=== Directions ===
Your task is to retype, word for word, the lines from the start of the data through the line holding "PI = math.pi". Do not include the pictures.
----
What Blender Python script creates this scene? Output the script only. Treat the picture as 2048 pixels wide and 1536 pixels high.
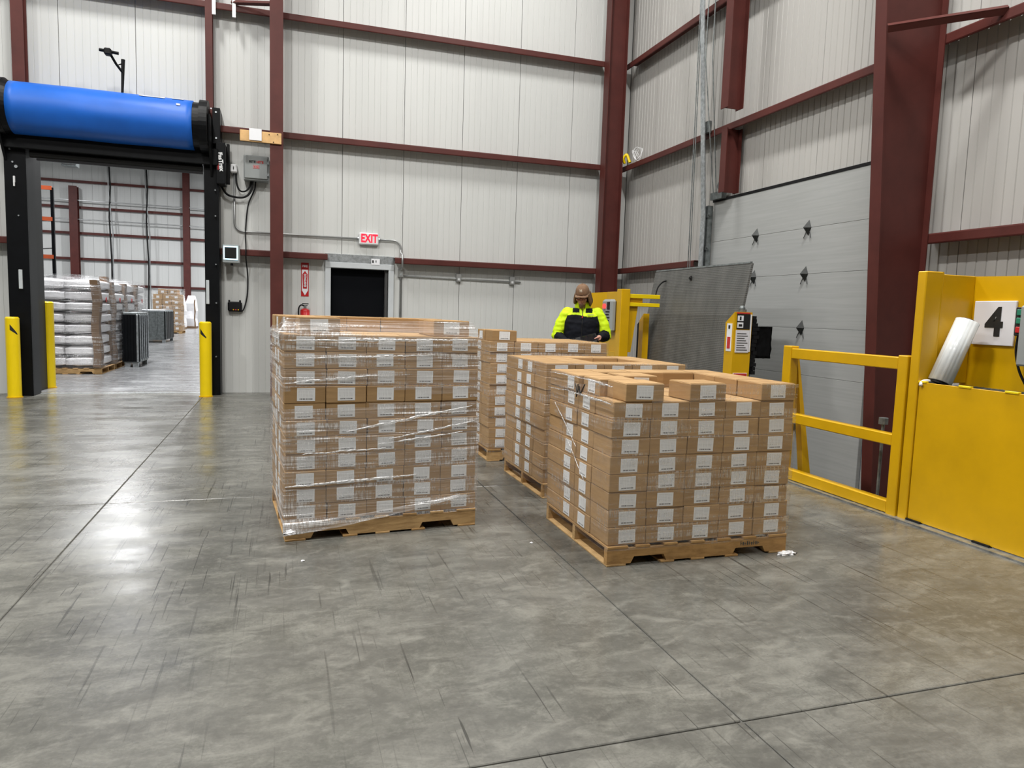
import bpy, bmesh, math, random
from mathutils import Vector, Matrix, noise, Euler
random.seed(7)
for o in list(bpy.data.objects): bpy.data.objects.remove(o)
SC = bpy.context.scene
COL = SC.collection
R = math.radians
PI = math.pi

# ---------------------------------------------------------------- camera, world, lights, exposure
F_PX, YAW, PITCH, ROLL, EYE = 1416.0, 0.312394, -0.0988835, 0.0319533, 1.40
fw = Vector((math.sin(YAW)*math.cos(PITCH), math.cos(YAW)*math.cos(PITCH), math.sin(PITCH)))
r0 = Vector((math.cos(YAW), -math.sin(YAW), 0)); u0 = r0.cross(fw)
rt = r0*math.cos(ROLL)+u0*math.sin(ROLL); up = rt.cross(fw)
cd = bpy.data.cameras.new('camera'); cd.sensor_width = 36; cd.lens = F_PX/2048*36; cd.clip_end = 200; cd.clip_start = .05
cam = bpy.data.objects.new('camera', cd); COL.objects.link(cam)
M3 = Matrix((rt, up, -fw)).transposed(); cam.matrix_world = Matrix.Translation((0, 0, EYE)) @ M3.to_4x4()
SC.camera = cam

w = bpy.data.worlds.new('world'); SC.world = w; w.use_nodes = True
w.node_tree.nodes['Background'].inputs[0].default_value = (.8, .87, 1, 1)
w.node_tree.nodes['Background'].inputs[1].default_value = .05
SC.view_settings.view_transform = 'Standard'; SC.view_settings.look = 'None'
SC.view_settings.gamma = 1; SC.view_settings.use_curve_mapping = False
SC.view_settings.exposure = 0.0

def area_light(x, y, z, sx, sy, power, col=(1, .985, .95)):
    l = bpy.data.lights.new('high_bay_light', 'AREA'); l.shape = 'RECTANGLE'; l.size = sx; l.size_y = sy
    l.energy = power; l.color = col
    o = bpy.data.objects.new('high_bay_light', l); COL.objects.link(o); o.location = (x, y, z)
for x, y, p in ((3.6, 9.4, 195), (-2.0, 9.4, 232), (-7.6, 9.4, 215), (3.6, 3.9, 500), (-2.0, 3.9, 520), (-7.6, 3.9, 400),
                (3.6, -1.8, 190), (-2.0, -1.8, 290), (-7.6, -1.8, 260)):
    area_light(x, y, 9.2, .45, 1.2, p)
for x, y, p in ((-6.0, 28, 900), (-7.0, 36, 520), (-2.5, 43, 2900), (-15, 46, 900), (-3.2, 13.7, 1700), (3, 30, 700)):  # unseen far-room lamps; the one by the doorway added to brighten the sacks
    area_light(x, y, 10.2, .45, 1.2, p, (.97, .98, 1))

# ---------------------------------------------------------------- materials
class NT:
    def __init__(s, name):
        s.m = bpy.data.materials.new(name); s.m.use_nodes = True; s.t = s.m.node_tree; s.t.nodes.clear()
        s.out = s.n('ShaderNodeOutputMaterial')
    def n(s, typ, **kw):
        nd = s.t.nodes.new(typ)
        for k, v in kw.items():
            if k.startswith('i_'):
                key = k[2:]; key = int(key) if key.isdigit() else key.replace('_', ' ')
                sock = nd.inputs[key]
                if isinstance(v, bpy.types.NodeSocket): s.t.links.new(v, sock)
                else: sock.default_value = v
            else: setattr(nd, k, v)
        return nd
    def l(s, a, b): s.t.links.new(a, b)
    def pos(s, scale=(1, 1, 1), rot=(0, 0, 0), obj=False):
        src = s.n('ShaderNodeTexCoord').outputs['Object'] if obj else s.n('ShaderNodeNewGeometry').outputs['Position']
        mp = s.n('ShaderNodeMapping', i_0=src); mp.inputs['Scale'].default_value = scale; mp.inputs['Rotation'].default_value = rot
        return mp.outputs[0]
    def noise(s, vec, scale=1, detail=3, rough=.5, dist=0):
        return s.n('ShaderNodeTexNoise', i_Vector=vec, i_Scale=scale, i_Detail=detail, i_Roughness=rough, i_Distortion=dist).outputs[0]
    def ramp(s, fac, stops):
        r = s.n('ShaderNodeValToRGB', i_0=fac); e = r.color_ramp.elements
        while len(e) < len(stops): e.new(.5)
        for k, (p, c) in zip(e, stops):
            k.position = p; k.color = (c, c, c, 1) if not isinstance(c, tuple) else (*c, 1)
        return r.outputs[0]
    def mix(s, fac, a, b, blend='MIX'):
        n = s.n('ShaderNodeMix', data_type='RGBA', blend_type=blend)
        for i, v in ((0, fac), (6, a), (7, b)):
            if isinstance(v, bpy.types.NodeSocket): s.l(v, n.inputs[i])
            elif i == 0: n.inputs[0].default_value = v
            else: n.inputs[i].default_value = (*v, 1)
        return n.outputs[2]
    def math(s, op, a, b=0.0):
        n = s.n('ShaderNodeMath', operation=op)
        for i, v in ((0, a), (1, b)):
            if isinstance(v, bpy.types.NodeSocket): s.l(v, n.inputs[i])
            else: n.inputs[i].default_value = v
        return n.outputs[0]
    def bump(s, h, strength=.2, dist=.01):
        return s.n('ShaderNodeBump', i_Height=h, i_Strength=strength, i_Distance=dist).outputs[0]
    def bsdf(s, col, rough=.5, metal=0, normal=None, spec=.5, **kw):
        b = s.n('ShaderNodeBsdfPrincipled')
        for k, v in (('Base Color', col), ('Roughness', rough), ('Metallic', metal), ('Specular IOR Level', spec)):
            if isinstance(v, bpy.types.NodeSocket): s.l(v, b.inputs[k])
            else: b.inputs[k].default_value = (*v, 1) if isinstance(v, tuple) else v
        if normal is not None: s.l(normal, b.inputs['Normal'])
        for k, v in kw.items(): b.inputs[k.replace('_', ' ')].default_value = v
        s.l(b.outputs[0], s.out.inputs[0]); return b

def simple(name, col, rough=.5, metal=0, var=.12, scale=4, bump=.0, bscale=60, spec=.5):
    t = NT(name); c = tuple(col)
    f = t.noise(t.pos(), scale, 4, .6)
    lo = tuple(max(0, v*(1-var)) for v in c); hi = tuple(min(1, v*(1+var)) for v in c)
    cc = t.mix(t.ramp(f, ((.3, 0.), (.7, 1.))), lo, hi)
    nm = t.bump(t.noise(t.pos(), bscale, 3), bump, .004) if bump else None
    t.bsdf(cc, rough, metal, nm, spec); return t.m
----
=== Result below ===
What Blender Python script creates this scene? Output the script only. Treat the picture as 2048 pixels wide and 1536 pixels high.
import bpy, bmesh, math, random
from mathutils import Vector, Matrix, noise, Euler
random.seed(7)
for o in list(bpy.data.objects): bpy.data.objects.remove(o)
SC = bpy.context.scene
COL = SC.collection
R = math.radians
PI = math.pi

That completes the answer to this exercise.